In a world where “multitasking” is the greatest lie ever sold, a new company hopes to provide automated assistance with fitting the tasks in your growing to-do lists into your calendar like a masterful game of Tetris. Timeflow integrates with your Google account and automatically populates your calendar with blocks of time dedicated to your tasks based on existing calendar events, assignment deadlines, and estimated task duration.
Users connect with their Google account and input their tasks with a title, deadline, amount of time you wish to spend on the task, and its priority level (in comparison to your other tasks).
You can view just your list of tasks, or view Timeflow’s automated working schedule in a calendar or daily task list forms.
As you work, you log your time spent on the task in Timeflow. The app then calculates how much time remains and shimmies the task around in your schedule to reflect the time you still have left until completion.
If you’ve completed the task early, simply mark it as done, and Timeflow reflects that in the calendar as well.
Timeflow can be helpful for individual users who would like some help with daily time and task management. But it can also be a key tool for team-based project management. If you’re part of an organization (within Timeflow’s system), you can see your colleague’s schedules and which tasks are assigned to each of you.
Full administrative access allows you to customize the schedules of your teammates if given permission to do so in their account settings.

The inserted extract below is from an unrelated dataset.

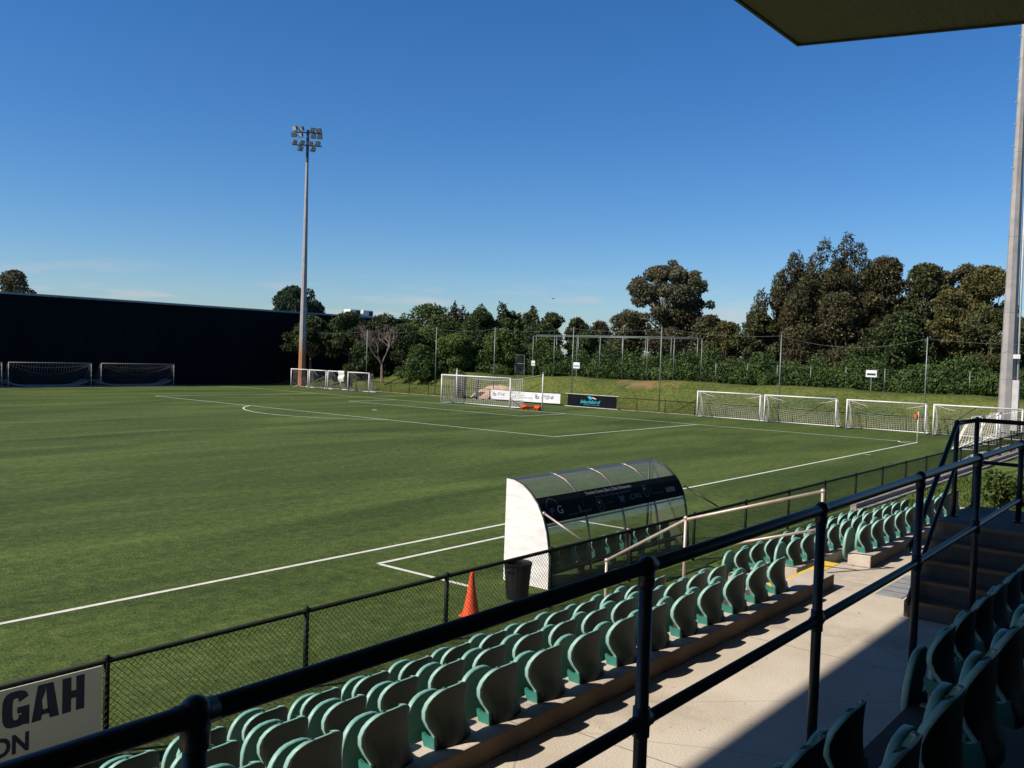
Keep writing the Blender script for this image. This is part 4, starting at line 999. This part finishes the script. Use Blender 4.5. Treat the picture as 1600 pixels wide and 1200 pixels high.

There are some functionalities missing or buggy that would really make Timeflow feel like an integral part of your workflow.
For example, adding an event to your Google calendar does auto-populate into the Timeflow calendar, but if a task is already scheduled during that time, Timeflow doesn’t reschedule it. You have to go in and manually reschedule that task. For someone with a flexible or unpredictable daily schedule, Timeflow’s task scheduling becomes a mere suggestion rather than automation, easily interrupted by a last-minute meeting or unexpected change of plans.
Additionally, Timeflow schedules tasks back-to-back with little to no breathing room within the full span of your working hours. For those of us who need some time to stretch our legs and our brains between tasks (and sometimes even during a single task, I say, as I sit back down from my second walk around the house since starting this article), using Timeflow will require you to build that break time into the total time spent on each task.
At the moment, Timeflow is free to use. It even offers a Demo Project so that you can get an idea of how the task management process works without having to sink time into adding your actual list of current tasks.
Having launched only two weeks ago and still in Beta, there is plenty of room for Timeflow to make future adjustments with user input. If you’re someone who struggles to look at your task list and turn it into an actionable plan, Timeflow may be the automated assistant that you’ve been looking for all along.